Anonyme thibérien mais natif de Périgueux.

Commentaire de Blogger Unknown , le 10 mai 2017 à 19:12  

Rendre visite à cet horloger, Vincent Perez au coeur du viens Périgueux vaut le déplacement car on peut se demander comment un professionnel peut travailler dans un tel capharnaüm.

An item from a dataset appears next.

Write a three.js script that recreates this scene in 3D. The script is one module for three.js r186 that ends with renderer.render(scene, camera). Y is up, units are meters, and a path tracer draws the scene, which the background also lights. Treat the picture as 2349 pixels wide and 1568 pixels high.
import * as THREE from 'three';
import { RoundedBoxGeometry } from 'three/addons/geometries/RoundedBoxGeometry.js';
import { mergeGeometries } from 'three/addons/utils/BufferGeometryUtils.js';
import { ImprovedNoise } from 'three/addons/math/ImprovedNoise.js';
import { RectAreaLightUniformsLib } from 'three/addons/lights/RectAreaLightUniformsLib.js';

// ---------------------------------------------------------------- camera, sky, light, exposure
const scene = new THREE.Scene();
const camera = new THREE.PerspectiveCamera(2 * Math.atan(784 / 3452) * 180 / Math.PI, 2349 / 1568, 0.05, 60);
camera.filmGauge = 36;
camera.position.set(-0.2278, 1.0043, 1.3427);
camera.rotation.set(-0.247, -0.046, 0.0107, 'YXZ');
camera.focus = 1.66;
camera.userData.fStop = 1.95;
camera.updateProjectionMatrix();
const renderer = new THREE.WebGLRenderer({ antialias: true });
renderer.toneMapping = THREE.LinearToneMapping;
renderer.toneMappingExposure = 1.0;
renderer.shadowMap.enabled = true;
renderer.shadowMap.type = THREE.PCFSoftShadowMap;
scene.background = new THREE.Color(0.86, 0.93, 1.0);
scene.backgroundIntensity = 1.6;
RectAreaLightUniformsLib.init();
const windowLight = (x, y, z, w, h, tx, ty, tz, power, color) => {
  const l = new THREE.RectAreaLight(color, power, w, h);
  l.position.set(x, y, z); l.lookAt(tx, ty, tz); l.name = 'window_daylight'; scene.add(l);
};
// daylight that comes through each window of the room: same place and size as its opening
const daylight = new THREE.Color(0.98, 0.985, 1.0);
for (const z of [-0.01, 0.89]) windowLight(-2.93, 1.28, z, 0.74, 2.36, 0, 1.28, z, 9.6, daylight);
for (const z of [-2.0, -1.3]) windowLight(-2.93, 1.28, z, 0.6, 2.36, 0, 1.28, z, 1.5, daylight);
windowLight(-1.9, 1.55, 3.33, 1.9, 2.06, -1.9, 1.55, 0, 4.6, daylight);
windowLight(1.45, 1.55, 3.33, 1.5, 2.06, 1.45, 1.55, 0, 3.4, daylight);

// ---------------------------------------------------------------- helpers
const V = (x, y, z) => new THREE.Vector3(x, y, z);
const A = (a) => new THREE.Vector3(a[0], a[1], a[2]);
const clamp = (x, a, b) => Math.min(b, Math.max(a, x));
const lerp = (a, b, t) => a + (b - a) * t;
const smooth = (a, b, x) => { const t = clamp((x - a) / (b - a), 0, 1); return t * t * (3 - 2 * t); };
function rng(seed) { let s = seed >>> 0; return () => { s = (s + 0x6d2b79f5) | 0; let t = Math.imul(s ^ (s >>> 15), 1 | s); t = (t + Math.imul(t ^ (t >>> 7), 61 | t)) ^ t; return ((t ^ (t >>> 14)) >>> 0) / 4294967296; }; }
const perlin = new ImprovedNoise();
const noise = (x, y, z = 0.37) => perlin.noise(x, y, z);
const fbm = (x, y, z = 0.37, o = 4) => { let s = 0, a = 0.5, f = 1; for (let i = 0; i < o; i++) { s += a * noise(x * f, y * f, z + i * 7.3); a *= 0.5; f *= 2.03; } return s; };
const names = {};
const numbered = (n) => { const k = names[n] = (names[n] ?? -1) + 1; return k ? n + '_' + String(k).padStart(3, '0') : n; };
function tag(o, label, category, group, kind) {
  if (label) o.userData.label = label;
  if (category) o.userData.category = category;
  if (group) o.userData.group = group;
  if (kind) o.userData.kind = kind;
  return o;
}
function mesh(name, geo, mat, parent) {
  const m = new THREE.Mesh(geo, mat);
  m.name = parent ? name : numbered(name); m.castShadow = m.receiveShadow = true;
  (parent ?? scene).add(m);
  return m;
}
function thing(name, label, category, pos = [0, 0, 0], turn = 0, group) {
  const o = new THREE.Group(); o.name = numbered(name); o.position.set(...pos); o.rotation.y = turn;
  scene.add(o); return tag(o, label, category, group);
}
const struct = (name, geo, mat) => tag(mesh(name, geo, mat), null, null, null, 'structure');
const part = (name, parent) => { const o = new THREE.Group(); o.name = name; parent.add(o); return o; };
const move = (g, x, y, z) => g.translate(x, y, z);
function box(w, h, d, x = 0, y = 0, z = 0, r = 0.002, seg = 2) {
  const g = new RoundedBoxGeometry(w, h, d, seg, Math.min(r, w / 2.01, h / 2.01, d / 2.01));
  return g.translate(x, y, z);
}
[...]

Au-delà de cet état des lieux assez exotique je ne peux que conseiller d'aller voir ailleurs et surtout d'éviter cet horloger avec lequel j'ai eu , en une fois, deux expériences malheureuses.
Une montre de collection d'une grande valeur qu'il lui fallait juste ré-emboiter après une restauration du boitier, qu'il m'a rendue avec le chrono qui ne fonctionnait plus, le verre qui est tombé quelque temps après être sorti de la boutique et une marque d'impact sur une partie métallique.
Quant à une pendulette ancienne que je voulais lui confier en même temps, il a préférer me la rendre expliquant qu'il ne pouvait pas la réparer. Et c'est peut-être tant mieux au vu de l'expérience avec la montre.
Donc encore une fois ce n'est pas sérieux du tout, ne prenez aucun risque si vous avez une pièce de valeur à faire réparer.